Nearly 150 participants descended on an unexpectedly sun-drenched West Yorkshire for the 20th Biennial International Conference on Nineteenth-Century Music at the University of Huddersfield, from 2 to 4 July 2018. As the principal organiser, Rachel Cowgill, stressed in her introductory remarks to the programme, Huddersfield (although it had stepped in to host the conference at relatively short notice) is a most appropriate venue for a music conference focusing on this period, boasting a rich tradition of music-making that has its roots precisely in the heritage of choral and sacred music, vernacular traditions, and brass bands in West Yorkshire going back to the mid-nineteenth century, and enlivened by waves of Irish, East-Anglian, German, Italian, Jewish, and Russian migration before the century was out.
At the opening of the conference, Julian Rushton commemorated 40 years of conference history and paid a moving tribute to the recently deceased Robert Pascall. Robert organised its first incarnation in Nottingham in 1978, thus initiating the tradition that has brought together nineteenth-century music scholars biennially ever since.
About 110 papers in four parallel sessions bore witness to the continuing vibrancy of research into the nineteenth century. Opera remains a perennial favourite at these conferences, but papers covered an exceptionally wide range, from music pedagogy, the history of recordings, domestic music-making, aesthetics, politics, dance, all the way to the musical experiences of nineteenth-century travellers. It was especially encouraging to see how (sometimes whole sessions of) papers on analytical topics have become perfectly commonplace at the conference, bridging across the (as far as the writer of these lines is concerned) entirely artificial dividing line between ‘musicology’ and ‘music theory’. Sarah Hibberd’s keynote – “Apocalypse Now! French Revolutionary Aesthetics” – sketched continuities of the sublime in French opera from the revolutionary works by Cherubini all the way into the Restoration works by Auber and Meyerbeer, establishing a specifically French aesthetic attitude towards spectacle.

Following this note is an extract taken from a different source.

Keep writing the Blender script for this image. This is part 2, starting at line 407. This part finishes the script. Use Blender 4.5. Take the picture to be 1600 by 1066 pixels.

As appropriate at an institution that houses the Research Centre for Performance Practices and within it, the Nineteenth-Century Performance Research Group led by David Milsom, a strong focus of the conference was on questions of historically informed performance, through a number of papers, recitals, and a roundtable on “Evidence and Artistry in Nineteenth-Century Performance Practices” chaired by Claire Holden (Oxford) which discussed, sometimes controversially, the question whether several decades after HiP went “mainstream” in nineteenth-century performance, the ‘yawning chasm’ between contemporary practice and historical evidence identified by Clive Brown as late as 2010 was still in evidence and relevant.
Apart from the RMA, the conference was generously supported by Cambridge University Press and the University of Huddersfield which also fielded a dedicated team of student helpers, both undergraduate and postgraduate. The 2020 conference will once again head across the pond, to be hosted by the University of British Columbia in a doubtless equally balmy Vancouver.
Thomas Schmidt is Dean of Music, Humanities and Media at the University of Huddersfield.